Considerar a criptografia E2EE um mecanismo útil apenas para criminosos e espiões seria um grande erro. Até as empresas aparentemente mais seguras provaram ser suscetíveis a ataques cibernéticos, expondo informações não criptografadas de usuários a invasores. O acesso a dados de usuários, como conversas particulares ou documentos de identidade, pode ter impactos catastróficos na vida das pessoas. 

Se uma empresa cujos usuários dependem da criptografia E2EE for invadida, os hackers não serão capazes de extrair nenhuma informação significativa sobre o conteúdo das mensagens (desde que a implementação da criptografia seja robusta). Na pior das hipóteses, eles poderiam obter metadados. Ainda seria preocupante em termos de privacidade, mas já seria melhor do que a exposição das mensagens criptografadas.


Considerações finais

Além dos aplicativos mencionados anteriormente, há um número crescente de ferramentas E2EE disponíveis gratuitamente. O iMessage da Apple e o Duo do Google são fornecidos com os sistemas operacionais iOS e Android. Cada vez mais softwares com foco em privacidade e segurança estão sendo lançados.

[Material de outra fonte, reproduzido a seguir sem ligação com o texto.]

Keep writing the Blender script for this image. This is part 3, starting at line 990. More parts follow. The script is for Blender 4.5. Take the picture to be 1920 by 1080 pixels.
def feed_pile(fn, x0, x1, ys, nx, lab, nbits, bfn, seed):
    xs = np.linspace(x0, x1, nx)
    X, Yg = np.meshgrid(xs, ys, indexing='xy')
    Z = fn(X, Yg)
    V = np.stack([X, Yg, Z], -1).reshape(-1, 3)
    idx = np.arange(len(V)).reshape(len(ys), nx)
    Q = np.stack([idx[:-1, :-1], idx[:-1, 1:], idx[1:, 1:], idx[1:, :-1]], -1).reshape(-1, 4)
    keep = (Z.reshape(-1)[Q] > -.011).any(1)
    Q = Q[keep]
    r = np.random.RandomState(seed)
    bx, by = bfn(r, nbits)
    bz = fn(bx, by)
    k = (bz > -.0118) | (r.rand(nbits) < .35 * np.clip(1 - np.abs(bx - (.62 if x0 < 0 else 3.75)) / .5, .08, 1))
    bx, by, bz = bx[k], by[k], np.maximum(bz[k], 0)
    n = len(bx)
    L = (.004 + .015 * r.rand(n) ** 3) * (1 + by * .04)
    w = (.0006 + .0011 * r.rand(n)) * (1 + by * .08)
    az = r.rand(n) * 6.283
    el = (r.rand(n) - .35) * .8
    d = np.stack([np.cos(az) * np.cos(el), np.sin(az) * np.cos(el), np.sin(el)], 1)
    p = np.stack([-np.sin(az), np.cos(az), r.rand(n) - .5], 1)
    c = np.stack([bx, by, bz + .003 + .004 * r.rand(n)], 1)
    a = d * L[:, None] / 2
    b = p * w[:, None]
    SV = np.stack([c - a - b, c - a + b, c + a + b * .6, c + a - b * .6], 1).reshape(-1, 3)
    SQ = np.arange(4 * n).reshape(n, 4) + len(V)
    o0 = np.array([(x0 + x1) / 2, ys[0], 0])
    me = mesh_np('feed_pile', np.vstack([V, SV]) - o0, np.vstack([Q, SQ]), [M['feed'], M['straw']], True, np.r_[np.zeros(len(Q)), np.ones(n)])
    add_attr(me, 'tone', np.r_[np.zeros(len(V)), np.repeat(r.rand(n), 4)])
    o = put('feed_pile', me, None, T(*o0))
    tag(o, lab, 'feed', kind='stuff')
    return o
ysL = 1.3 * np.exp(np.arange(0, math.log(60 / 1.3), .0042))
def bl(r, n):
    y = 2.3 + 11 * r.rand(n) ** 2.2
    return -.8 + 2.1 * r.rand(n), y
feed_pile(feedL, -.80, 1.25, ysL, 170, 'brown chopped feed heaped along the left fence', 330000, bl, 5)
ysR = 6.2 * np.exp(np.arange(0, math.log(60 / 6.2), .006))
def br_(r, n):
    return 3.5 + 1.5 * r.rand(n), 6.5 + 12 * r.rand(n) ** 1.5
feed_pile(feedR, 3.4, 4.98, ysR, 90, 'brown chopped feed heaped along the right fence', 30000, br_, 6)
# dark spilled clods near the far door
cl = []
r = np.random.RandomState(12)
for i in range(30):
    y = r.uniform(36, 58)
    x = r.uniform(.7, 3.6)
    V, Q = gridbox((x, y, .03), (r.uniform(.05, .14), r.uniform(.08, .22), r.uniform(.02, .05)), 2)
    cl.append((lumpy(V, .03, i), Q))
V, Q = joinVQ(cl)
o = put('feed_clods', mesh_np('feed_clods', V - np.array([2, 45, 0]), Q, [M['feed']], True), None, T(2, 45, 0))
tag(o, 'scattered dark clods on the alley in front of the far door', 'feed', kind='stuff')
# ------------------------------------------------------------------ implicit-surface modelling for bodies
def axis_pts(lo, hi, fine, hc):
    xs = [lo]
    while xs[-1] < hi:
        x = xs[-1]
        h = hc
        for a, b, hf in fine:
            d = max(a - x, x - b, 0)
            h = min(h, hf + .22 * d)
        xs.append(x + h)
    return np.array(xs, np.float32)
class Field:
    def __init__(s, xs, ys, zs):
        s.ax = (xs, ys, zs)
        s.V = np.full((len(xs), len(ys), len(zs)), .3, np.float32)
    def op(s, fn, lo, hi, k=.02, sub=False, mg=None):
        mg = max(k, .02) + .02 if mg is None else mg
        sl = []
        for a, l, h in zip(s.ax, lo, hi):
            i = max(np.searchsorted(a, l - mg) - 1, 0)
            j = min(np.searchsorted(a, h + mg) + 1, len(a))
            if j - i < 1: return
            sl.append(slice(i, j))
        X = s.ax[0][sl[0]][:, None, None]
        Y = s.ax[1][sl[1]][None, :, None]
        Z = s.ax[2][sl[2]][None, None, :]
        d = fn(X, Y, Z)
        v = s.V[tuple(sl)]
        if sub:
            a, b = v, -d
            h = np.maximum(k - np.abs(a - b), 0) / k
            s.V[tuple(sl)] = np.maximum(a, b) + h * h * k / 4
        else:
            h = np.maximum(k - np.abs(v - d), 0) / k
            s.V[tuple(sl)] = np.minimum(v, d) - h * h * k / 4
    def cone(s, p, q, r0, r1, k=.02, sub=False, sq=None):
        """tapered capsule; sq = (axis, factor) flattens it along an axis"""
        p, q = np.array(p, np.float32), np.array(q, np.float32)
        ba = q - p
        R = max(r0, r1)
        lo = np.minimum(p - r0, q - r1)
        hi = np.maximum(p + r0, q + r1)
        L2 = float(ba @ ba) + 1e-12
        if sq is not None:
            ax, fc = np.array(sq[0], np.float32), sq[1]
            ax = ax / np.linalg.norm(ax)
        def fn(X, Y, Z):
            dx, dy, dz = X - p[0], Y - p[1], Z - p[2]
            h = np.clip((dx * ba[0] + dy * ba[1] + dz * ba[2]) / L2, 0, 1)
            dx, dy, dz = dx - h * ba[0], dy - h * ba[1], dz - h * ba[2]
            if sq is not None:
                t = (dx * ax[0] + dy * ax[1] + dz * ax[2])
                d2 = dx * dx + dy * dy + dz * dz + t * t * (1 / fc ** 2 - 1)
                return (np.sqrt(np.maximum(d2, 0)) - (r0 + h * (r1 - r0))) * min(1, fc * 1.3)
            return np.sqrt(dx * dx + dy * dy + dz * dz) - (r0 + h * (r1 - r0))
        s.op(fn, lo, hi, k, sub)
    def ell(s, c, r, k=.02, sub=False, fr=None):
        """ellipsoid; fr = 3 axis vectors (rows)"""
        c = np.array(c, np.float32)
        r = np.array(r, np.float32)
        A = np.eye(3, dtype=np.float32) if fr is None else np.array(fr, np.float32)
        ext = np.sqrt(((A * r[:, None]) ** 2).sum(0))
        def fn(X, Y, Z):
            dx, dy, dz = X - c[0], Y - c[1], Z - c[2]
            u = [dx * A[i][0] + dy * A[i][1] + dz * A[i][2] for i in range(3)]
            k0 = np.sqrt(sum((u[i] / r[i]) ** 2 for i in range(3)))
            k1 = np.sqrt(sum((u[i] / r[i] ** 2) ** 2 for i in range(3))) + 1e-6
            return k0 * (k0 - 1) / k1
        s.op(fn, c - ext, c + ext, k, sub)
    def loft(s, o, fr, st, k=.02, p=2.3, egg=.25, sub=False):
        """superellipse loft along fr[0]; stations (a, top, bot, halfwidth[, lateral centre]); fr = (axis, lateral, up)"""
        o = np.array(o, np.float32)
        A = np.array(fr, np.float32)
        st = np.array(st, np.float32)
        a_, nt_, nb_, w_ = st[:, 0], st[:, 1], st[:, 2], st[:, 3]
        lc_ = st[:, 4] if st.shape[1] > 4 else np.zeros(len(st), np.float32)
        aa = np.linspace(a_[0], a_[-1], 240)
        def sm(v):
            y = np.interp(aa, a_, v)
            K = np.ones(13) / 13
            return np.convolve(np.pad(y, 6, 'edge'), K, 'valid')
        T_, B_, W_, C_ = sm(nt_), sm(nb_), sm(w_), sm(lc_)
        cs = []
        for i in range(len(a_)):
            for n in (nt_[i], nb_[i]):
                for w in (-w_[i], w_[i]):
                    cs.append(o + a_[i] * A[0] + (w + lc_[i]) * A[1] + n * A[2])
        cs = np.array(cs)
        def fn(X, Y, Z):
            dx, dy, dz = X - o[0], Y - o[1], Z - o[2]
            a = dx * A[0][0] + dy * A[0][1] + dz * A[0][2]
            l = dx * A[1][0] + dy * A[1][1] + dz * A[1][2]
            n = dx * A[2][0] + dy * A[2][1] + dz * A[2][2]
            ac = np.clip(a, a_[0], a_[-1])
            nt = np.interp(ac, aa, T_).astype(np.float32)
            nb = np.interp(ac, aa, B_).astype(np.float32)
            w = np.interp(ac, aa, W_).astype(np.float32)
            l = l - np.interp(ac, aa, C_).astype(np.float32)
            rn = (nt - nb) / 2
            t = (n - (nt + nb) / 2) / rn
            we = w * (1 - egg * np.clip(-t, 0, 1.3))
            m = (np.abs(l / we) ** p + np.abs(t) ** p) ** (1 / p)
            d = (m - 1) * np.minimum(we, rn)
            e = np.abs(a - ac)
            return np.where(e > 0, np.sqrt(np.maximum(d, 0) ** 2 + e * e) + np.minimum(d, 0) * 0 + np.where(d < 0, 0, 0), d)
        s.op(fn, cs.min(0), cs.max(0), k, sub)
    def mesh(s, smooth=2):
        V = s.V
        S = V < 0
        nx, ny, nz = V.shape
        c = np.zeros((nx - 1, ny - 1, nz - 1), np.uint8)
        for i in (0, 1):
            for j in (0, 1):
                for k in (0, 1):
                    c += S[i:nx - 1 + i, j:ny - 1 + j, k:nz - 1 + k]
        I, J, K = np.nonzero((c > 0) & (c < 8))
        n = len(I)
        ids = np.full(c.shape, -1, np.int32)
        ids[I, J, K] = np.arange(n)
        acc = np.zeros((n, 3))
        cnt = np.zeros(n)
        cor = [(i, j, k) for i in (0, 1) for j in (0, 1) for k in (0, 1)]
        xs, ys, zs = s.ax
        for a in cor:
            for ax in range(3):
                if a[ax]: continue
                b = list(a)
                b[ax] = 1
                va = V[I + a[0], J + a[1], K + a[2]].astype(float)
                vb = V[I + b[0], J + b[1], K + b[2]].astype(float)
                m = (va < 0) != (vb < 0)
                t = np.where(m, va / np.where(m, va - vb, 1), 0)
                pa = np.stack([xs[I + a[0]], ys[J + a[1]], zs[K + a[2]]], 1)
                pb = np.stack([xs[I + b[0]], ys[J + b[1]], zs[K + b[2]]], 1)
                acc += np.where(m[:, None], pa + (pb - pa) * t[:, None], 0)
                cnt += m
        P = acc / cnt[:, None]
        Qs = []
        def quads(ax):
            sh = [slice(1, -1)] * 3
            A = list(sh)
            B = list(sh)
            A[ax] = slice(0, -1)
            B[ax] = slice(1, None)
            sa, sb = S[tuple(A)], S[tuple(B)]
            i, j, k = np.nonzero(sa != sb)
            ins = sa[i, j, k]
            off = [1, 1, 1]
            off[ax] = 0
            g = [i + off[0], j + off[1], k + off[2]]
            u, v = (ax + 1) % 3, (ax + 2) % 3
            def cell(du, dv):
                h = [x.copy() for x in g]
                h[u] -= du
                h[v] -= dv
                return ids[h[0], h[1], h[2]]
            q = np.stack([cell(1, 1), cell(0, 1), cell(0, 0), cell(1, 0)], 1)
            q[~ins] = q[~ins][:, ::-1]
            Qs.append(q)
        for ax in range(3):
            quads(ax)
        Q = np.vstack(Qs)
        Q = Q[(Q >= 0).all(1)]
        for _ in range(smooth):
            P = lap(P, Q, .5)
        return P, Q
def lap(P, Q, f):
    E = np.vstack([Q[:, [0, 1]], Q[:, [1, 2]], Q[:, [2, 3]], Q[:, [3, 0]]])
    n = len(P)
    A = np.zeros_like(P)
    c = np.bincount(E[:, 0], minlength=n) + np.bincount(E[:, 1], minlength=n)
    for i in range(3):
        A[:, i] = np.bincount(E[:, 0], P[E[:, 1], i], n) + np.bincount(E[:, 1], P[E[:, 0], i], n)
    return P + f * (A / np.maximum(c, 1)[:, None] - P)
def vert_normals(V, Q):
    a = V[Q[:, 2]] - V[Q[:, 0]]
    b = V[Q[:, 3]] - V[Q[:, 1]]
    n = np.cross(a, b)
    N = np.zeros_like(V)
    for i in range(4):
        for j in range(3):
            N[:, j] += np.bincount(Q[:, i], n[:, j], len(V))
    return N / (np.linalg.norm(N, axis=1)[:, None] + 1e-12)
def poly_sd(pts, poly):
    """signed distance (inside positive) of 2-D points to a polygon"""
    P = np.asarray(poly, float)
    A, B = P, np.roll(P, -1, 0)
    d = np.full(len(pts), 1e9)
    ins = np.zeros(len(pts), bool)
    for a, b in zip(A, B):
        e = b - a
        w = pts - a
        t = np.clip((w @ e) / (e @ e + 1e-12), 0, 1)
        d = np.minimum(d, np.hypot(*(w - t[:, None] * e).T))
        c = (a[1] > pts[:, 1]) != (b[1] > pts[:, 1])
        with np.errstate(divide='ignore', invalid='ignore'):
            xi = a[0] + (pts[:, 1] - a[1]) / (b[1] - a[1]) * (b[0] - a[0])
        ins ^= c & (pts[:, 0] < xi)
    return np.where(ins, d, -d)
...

Vamos reiterar que a criptografia de ponta-a-ponta não é uma barreira mágica contra todas as formas de ataques. No entanto, com um esforço relativamente pequeno, você pode usá-la para reduzir, de maneira significativa, os riscos inerentes à exposição online. Juntamente com os recursos Tor, VPNs e criptomoedas, mensagens que fazem uso da criptografia E2EE podem ser uma adição valiosa ao seu arsenal de segurança e privacidade digital.